Two of Kreiz’s key appointments speak volumes of the new direction the former Fox Kids Europe topper wants to take Endemol.

In August, Kreiz poached one of Disney’s most senior European executives, Tom Toumazis, to spearhead a fresh emphasis on distribution, including third-party activity, in the newly created role of chief commercial officer.

This, plus indications from Endemol that in the future it wants to devote more energy to scripted shows, rather than focus entirely on fare like “Big Brother” and “Deal or No Deal,” suggest the lines along which Kreiz is thinking.

Toumazis was the man who brought “Desperate Housewives” and “Lost” to Europe, negotiating record prices from broadcasters, so watch this space.

“We have a very successful global drama business,” says an Endemol spokesman, “but there are opportunities for growth.”

Kreiz’s other big hire is Adam Valkin, recruited as global head of digital media with a mandate to build and acquire new digital businesses.

“Digital media is core to Endemol’s business and an area where we see very significant opportunities for growth,” Kreiz has said. But given the ambitions and demands of Endemol’s owners — Mediaset, the company’s original founder John de Mol and Goldman Sachs — Kreiz will be expected to pull at least one rabbit out of the hat.

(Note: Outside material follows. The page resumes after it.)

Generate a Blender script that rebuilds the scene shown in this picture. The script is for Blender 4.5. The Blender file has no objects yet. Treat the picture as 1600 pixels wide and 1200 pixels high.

Speculation has been rife that Endemol might be interested in acquiring ITV, the battling U.K. broadcaster whose stock price has plummeted in recent months.

But given the state of global financial markets it is hard to see how Endemol could raise the necessary coin. One possibility: Company might make a joint bid with another party or perhaps attempt to buy BSkyB’s stake in ITV, which U.K. regulators have said must be reduced.

“Ynon is definitely interested in ITV,” reckons an industry veteran. “If ITV was ever broken up its production business is something that might appeal to Endemol.”

However, common wisdom dictates that Kreiz not lose sight of Endemol’s core activity — ensuring that his creative teams come up with new hits.

There is little doubt that some of the fizz has evaporated from “Big Brother.” Australia’s Ten network jettisoned the show midway through its run last summer, while in Blighty ratings for the eviction program have dipped.

“For more than a decade now Endemol has been a pioneer of creativity,” Kreiz likes to say. Certainly this is true. The company’s catalogue boosts rights to more than 2,000 unscripted and 200 scripted formats, including some of the most successful entertainment shows of recent times.

But Fremantle shows like “The X Factor” and “The Apprentice” are hotter than “Big Brother” or “Deal or No Deal.”

However, Kreiz, a fitness fanatic and non-meat eater who once served in the Israeli army, is certain to give Endemol his all.

As Haim Saban, who hired him to run Fox Kids Europe, says: “Ynon is a very fast learner, a relentless hard-working person who never took no for an answer… Endemol is lucky to have him.”